The heat of the day, as in a shelter and shade from the heat of the day, the day is the day of judgment, and the heat is the day of burning, as in a Sodom and Gomorrah heat, a fiery destruction of the wicked, in which the righteous survive. Now, also later on, we’ll see the words, shelter and shade, used in another sense where people rely upon Pharaoh and his armies as a shade and shelter. In chapters thirty and thirty-one, Pharaoh, king of Egypt, provides a shelter and shade, because he has vast forces of chariots and horsemen, and the smaller nations of the world look for protection from Pharaoh and his armies against Assyria. But that’s an arm of flesh. And the arm of flesh does not provide shelter, in the end. It’s a false shelter. So, those terms have a good connotation and an evil connotation. This is the Lord’s shelter which is the true shelter.

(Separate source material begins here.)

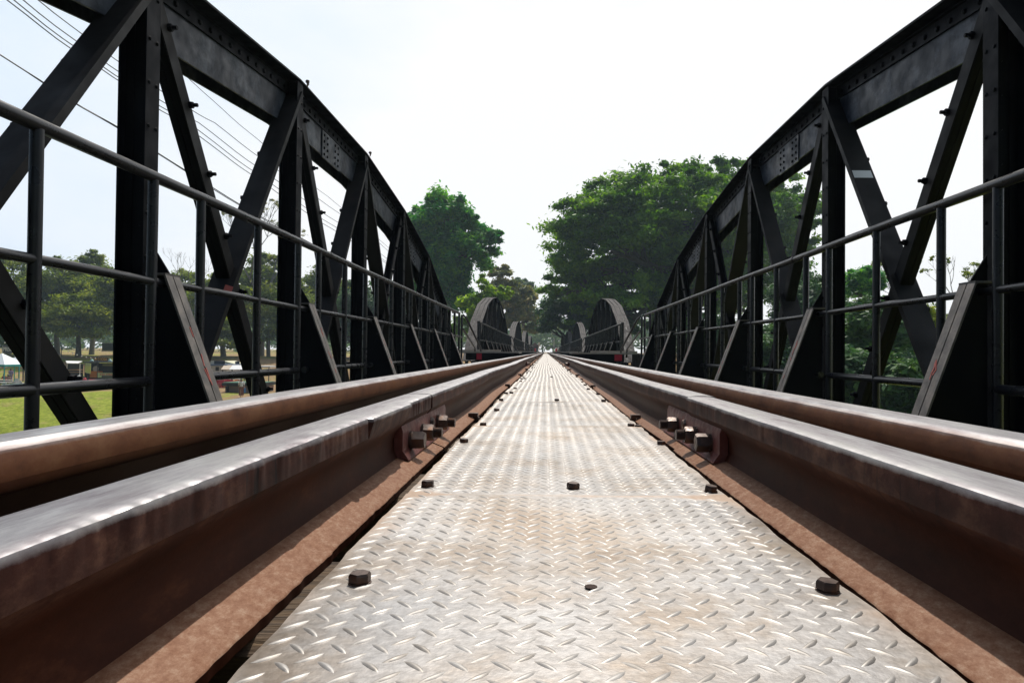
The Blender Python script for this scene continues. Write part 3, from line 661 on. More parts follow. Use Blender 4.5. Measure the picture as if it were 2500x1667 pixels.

The secret refuge from the downpour and from rain, like I said, will not even be visible to others. The downpour and rain is, again, storm imagery. In this case it would be a Sodom and Gomorrah type of downpour, a rain of fire and brimstone from the sky or some equivalent. It’s an allegory. All through the book of Isaiah, Isaiah uses storm imagery to identify the king of Assyria’s [rest of words cut off from recording.]